The material below contains a line with "Write the bpy" and a line with "CXP, HY = 960.0, 1048.0". Copy exactly those two lines and all lines between them.
Start Task material
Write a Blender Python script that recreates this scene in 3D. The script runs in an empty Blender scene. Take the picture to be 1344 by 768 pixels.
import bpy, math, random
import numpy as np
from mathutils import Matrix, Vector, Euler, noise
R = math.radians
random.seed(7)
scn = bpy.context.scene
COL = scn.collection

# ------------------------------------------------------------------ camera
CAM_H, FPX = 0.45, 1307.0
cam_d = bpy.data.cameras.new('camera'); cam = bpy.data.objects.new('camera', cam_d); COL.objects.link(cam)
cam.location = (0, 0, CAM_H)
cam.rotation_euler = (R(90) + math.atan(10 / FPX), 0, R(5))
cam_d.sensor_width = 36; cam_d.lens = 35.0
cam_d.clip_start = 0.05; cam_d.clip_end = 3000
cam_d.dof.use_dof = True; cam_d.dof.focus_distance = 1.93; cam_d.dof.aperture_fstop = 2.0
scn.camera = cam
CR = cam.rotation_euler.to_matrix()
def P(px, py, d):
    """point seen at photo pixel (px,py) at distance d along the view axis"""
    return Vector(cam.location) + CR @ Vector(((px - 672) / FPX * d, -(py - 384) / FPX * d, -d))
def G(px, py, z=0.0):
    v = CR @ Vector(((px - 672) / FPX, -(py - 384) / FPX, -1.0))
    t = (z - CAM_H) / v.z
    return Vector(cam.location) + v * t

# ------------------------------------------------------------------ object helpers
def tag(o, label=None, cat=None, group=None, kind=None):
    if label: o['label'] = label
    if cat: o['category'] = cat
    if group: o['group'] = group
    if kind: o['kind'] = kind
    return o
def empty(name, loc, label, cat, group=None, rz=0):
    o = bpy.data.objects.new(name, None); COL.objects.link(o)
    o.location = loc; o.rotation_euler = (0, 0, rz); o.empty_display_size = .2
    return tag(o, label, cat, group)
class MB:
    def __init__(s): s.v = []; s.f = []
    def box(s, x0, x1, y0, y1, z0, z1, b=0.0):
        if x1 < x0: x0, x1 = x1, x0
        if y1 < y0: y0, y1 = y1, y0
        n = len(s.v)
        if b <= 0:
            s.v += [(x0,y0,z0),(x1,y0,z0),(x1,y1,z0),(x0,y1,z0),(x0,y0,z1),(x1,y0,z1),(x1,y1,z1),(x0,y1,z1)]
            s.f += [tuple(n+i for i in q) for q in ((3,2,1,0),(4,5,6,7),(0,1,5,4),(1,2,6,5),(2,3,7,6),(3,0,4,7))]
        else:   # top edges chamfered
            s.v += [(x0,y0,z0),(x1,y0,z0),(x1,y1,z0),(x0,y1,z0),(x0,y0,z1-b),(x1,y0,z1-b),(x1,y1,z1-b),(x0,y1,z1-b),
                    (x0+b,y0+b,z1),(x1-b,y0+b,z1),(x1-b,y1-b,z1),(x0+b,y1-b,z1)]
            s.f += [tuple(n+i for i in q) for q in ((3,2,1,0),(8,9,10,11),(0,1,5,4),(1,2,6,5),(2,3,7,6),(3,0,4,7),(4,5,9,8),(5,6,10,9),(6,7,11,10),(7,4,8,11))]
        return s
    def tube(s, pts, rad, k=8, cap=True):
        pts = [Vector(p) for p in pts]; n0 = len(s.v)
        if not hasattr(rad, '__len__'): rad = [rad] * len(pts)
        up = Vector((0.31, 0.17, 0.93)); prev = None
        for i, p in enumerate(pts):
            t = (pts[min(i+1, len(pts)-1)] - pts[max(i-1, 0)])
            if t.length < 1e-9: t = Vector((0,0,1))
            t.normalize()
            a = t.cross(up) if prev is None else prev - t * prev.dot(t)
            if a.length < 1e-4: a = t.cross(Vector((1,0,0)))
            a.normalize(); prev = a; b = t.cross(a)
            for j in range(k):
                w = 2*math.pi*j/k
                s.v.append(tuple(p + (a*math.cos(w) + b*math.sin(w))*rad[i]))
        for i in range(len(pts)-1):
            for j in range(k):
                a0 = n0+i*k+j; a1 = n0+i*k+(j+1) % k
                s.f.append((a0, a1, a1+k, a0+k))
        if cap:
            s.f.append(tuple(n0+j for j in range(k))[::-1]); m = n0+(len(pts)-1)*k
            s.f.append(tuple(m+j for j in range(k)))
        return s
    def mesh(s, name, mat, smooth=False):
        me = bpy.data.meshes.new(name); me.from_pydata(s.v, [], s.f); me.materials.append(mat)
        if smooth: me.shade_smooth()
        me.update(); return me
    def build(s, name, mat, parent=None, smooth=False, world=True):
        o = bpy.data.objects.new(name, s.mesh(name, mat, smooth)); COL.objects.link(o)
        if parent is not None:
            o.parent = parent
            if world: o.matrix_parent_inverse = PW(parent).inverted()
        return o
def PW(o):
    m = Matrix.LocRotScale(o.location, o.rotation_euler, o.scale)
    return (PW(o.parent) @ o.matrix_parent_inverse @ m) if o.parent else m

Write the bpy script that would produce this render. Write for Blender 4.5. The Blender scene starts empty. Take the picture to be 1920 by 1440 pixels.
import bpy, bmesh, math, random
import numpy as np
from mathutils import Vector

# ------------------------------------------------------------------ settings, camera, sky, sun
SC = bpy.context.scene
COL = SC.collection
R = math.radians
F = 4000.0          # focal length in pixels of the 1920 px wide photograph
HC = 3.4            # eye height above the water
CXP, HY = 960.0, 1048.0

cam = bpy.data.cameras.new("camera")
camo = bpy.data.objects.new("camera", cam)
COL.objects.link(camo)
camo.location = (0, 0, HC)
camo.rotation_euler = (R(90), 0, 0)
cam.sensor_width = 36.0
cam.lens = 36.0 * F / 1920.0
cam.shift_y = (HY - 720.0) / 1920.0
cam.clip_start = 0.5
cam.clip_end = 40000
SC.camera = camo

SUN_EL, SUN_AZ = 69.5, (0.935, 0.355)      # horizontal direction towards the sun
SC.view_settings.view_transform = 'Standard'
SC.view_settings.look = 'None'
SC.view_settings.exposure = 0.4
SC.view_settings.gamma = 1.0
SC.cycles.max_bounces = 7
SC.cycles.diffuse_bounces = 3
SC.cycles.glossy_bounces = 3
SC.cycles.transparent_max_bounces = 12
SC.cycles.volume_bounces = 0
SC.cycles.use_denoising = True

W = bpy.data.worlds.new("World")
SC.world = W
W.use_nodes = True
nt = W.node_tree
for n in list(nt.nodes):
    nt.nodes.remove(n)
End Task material
▸ Exercise response:
Write the bpy script that would produce this render. Write for Blender 4.5. The Blender scene starts empty. Take the picture to be 1920 by 1440 pixels.
import bpy, bmesh, math, random
import numpy as np
from mathutils import Vector

# ------------------------------------------------------------------ settings, camera, sky, sun
SC = bpy.context.scene
COL = SC.collection
R = math.radians
F = 4000.0          # focal length in pixels of the 1920 px wide photograph
HC = 3.4            # eye height above the water
CXP, HY = 960.0, 1048.0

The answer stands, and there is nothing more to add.